Рациональность Фрейда, несомненно, лежит в области науки, что он сам подтверждает, рисуя картину трех решающих этапов познания, отмеченных тремя "научными" революциями. Их он описывает в краткой статье 1917 года "Трудность психоанализа": Коперник совершил переворот, установив, что Земля не является центром Вселенной; Дарвин - что человек не представляет собой особый вид в мире живого; и, наконец, Фрейд совершил свой переворот, показав, что "Я не является хозяином в собственном доме" и поведение человека определяется сексуальностью и бессознательными процессами. Эти три переворота, согласно Фрейду, придали значительное "смирение" нарциссизму человека, его антропоцентризму, желанию пользоваться особым, центральным положением в трех планах: космологическом, биологическом и психологическом.
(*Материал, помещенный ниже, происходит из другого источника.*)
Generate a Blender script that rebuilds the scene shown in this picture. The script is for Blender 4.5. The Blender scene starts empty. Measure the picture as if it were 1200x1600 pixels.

Таким образом, психоанализ внес свой вклад в многовековые усилия науки по развенчанию "нарциссической иллюзии" человека.
В этом - настоятельная цель и постоянные усилия психоанализа, старающегося бороться с иллюзией везде, где она проявляется в победном или скрытом виде, Фрейд показывает, что принцип иллюзии действует повсюду, постоянно; он даже отваживается предположить, что этот принцип служит составной частью самой реальности, которой удается освободиться от него только в результате особо настойчивых попыток, хотя при этом она никогда не может быть уверена в себе. Психоанализ активно обсуждает тему нереального в человеке. Принцип иллюзии пронизывает всю область психики с ее фантазиями, галлюцинациями, воспоминаниями, снами, образами, удовольствиями, желаниями и всем прочим - так же, как и область антропологии с ее Деспотами, Вождями, Вожаками, Массами, Богами, Институтами, Государством, Властью, Идеологией и т.д. Заимствуя образ, предложенный Максом Шуром, можно сказать, что Фрейд, подобно библейскому Иакову, "никогда не отказывался от "борьбы с ангелом"" - ангелом Иллюзии.
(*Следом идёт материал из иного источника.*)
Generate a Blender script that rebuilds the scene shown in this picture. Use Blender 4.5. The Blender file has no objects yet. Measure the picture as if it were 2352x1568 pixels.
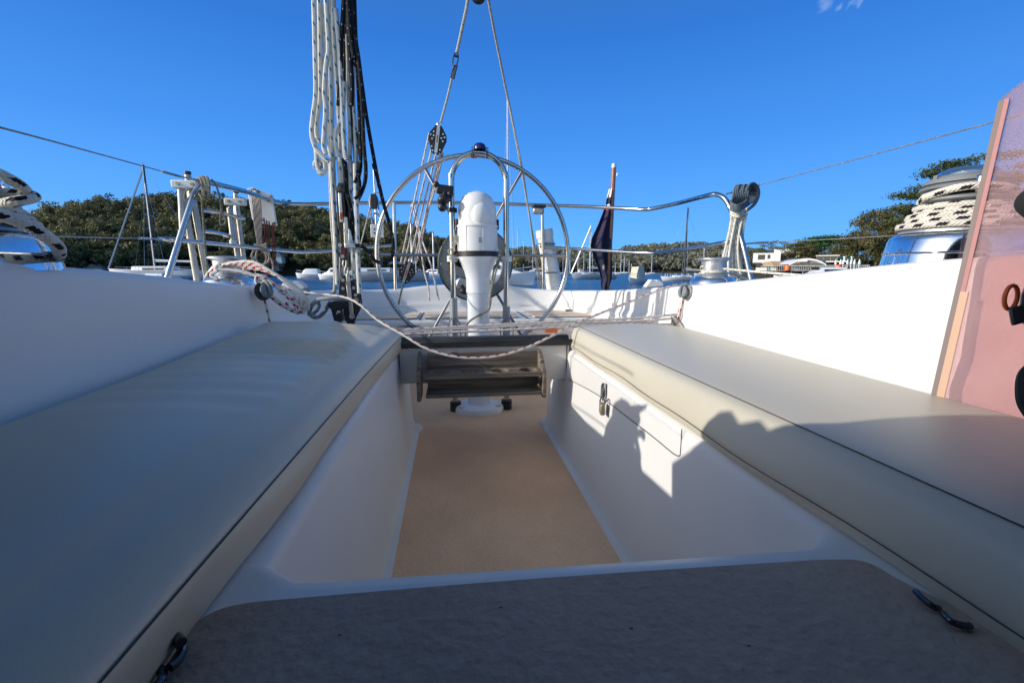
import bpy, math, random
import numpy as np
from mathutils import Vector, Matrix, Quaternion
random.seed(7)
rng = np.random.default_rng(11)
S = bpy.context.scene
COL = S.collection
R = math.radians
PI = math.pi

# ------------------------------------------------------------------ camera
# eye of the photographer is the world origin; +Y runs aft along the boat, water lies 1.46 m below
PITCH, YAW, F = R(8.65), R(7.42), 1045.3
cam_d = bpy.data.cameras.new('camera'); cam = bpy.data.objects.new('camera', cam_d)
COL.objects.link(cam); S.camera = cam
cam_d.lens = 16.0; cam_d.sensor_width = 36.0; cam_d.clip_start = 0.02; cam_d.clip_end = 6000
cam.location = (0, 0, 0); cam.rotation_euler = (PI/2 - PITCH, 0, -YAW)

# ------------------------------------------------------------------ light
SUN_EL, SUN_AZ = R(22.0), R(187.0)      # azimuth counted anticlockwise from +X: the sun stands to the left
sdir = Vector((math.cos(SUN_AZ)*math.cos(SUN_EL), math.sin(SUN_AZ)*math.cos(SUN_EL), math.sin(SUN_EL)))
sun_d = bpy.data.lights.new('sun', 'SUN'); sun = bpy.data.objects.new('sun', sun_d); COL.objects.link(sun)
sun_d.energy = 3.3; sun_d.angle = R(0.53); sun_d.color = (1.0, 0.945, 0.86)
sun.rotation_euler = sdir.to_track_quat('Z', 'Y').to_euler(); sun.location = sdir*30
W = bpy.data.worlds.new('World'); S.world = W; W.use_nodes = True
wn, wl = W.node_tree.nodes, W.node_tree.links
bg = wn['Background']; bg.inputs['Strength'].default_value = 0.145
sky = wn.new('ShaderNodeTexSky'); sky.sky_type = 'NISHITA'; sky.sun_disc = False
sky.sun_elevation = SUN_EL; sky.sun_rotation = PI/2 - SUN_AZ
sky.altitude = 0; sky.air_density = 1.0; sky.dust_density = 1.0; sky.ozone_density = 1.5
# the clear polarised blue of the day, by elevation, laid over the physical sky
wtc = wn.new('ShaderNodeTexCoord'); wsx = wn.new('ShaderNodeSeparateXYZ'); wl.new(wtc.outputs['Generated'], wsx.inputs[0])
rp = wn.new('ShaderNodeValToRGB'); e = rp.color_ramp.elements
e[0].position = 0.0; e[0].color = (.125, .49, 1.0, 1); e[1].position = 1.0; e[1].color = (.075, .125, .21, 1)
for p_, c_ in ((.12, (.085, .375, .96)), (.25, (.046, .268, .82)), (.42, (.024, .175, .63)), (.56, (.035, .15, .45)), (.72, (.06, .14, .30))):
    q_ = e.new(p_); q_.color = (*c_, 1)
wl.new(wsx.outputs[2], rp.inputs['Fac'])
sc_ = wn.new('ShaderNodeVectorMath'); sc_.operation = 'SCALE'; sc_.inputs['Scale'].default_value = 6.6; wl.new(rp.outputs['Color'], sc_.inputs[0])
mxw = wn.new('ShaderNodeMix'); mxw.data_type = 'RGBA'; mxw.inputs[0].default_value = .80
skb = wn.new('ShaderNodeVectorMath'); skb.operation = 'SCALE'; skb.inputs['Scale'].default_value = 1.7; wl.new(sky.outputs[0], skb.inputs[0]); wl.new(skb.outputs[0], mxw.inputs[6]); wl.new(sc_.outputs[0], mxw.inputs[7])
# the sky pales towards the sun, on the left and behind
dt = wn.new('ShaderNodeVectorMath'); dt.operation = 'DOT_PRODUCT'; dt.inputs[1].default_value = Vector((-.72, -.69, .0)).normalized(); wl.new(wtc.outputs['Generated'], dt.inputs[0])
mrs = wn.new('ShaderNodeMapRange'); mrs.interpolation_type = 'SMOOTHSTEP'; mrs.inputs['From Min'].default_value = -.05; mrs.inputs['From Max'].default_value = .75
mrs.inputs['To Min'].default_value = .97; mrs.inputs['To Max'].default_value = .15; wl.new(dt.outputs['Value'], mrs.inputs['Value']); wl.new(mrs.outputs[0], mxw.inputs[0])
# three faint wisps of cloud high on the right
def wisp(direction, radius, stretch):
    d = Vector(direction).normalized(); vm = wn.new('ShaderNodeVectorMath'); vm.operation = 'DISTANCE'; vm.inputs[1].default_value = d
    nv = wn.new('ShaderNodeTexNoise'); nv.inputs['Scale'].default_value = 55; nv.inputs['Detail'].default_value = 3
    wl.new(wtc.outputs['Generated'], nv.inputs['Vector'])
    ad = wn.new('ShaderNodeVectorMath'); ad.operation = 'SCALE'; ad.inputs['Scale'].default_value = .03; wl.new(nv.outputs['Color'], ad.inputs[0])
    a2 = wn.new('ShaderNodeVectorMath'); a2.operation = 'ADD'; wl.new(wtc.outputs['Generated'], a2.inputs[0]); wl.new(ad.outputs[0], a2.inputs[1])
    a3 = wn.new('ShaderNodeVectorMath'); a3.operation = 'SUBTRACT'; wl.new(a2.outputs[0], a3.inputs[0]); a3.inputs[1].default_value = (.015, .015, .015)
    wl.new(a3.outputs[0], vm.inputs[0])
    mr = wn.new('ShaderNodeMapRange'); mr.interpolation_type = 'SMOOTHSTEP'; mr.inputs['From Min'].default_value = radius; mr.inputs['From Max'].default_value = radius*.2
    mr.inputs['To Min'].default_value = 0; mr.inputs['To Max'].default_value = .17; wl.new(vm.outputs['Value'], mr.inputs['Value']); return mr.outputs[0]
prev = mxw.outputs[2]
for u_, v_, r_ in ((1893, 8, .012), (1929, 16, .007), (1965, 8, .010), (1957, 24, .007)):
    x_ = (u_-1176)/1045.3; up_ = (784-v_)/1045.3; h_ = math.cos(PITCH)+up_*math.sin(PITCH); z_ = up_*math.cos(PITCH)-math.sin(PITCH)
    w_ = wisp((x_*math.cos(YAW)+h_*math.sin(YAW), h_*math.cos(YAW)-x_*math.sin(YAW), z_), r_, 1)
    mc = wn.new('ShaderNodeMix'); mc.data_type = 'RGBA'; wl.new(w_, mc.inputs[0]); wl.new(prev, mc.inputs[6]); mc.inputs[7].default_value = (5.0, 6.0, 7.0, 1); prev = mc.outputs[2]
wl.new(prev, bg.inputs['Color'])
S.view_settings.view_transform = 'Standard'; S.view_settings.look = 'None'
S.view_settings.exposure = 0.2; S.view_settings.gamma = 1.0
try:
    S.cycles.max_bounces = 8; S.cycles.transparent_max_bounces = 12
    S.cycles.caustics_reflective = False; S.cycles.caustics_refractive = False
except Exception: pass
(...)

В религии он увидел триумф принципа иллюзии и предназначил ей самые жестокие удары. Можно вспомнить, к примеру, о выводах, которые он делает в работе "Трудности цивилизации": "Религия наносит ущерб процессам адаптации и селекции, представляя всем единые способы достижения счастья и иммунитет против страдания. Ее техника состоит в принижении значимости жизни и деформировании до бредового состояния картины реального мира - основой этих демаршей является ограничение разумного подхода. Этой ценой, силой закрепляя у своих сторонников психический инфантилизм и заставляя их подчиниться коллективной мании, религии удается уберечь некоторое количество человеческих существ от индивидуального невроза, но этим все и ограничивается".
В "Будущем одной иллюзии" после нового утверждения: "Мы повторяем: религиозные доктрины все являются иллюзиями", встав на сторону рациональности и подчеркивая, что "как только речь заходит о религии, люди становятся способны на всякого рода неискренность и духовную низость", Фрейд ясно указывает на необычайно широкое распространение концепции иллюзии. Она постоянно присутствует в его работах, даже касающихся проблем сексуальности. "Не должны ли принципы, - пишет Фрейд, - регулирующие наши политические институты, квалифицироваться как иллюзии? Взаимоотношения между полами в нашей цивилизации, не нарушены ли они эротической иллюзией или целой серией эротических иллюзий? И в заключение своих "нигилистских" утверждений, которые он сам ставил в вину анархистам, Фрейд задает решающий вопрос: "А наше убеждение в возможности открыть что-то в окружающей нас действительности, пользуясь наблюдениями, размышлениями и научными методами, - имеет ли оно под собой какую-либо основу?"
В этом парадоксе отражается двойственность Фрейда: "нигилистским", он считает научный, рациональный подход важнейшим и эффективным методом анализа, пользуется им, чтобы довести до конца разоблачение иллюзии, но последняя в своем крайнем проявлении способна поколебать рациональность, лишить научное исследование его "основы". Эти два направления, две стороны мысли Фрейда, упрощая, можно назвать соответственно "позитивистским" и "нигилистским" или, шире, "научным" и "мистическим". Фрейду удается, и в этом - одна из наиболее странных, таинственных сторон его двойственной мысли, заставить их сосуществовать, тесно переплетаясь, служить взаимным ограничением и одновременно оплодотворять друг друга. Он позволяет почувствовать, обращаясь к некоторым мифическим или поэтическим образам, что существует некое место, лежащее не за пределами, а скорее между двумя моментами, двумя сторонами, где возможна их тайная и удивительная встреча.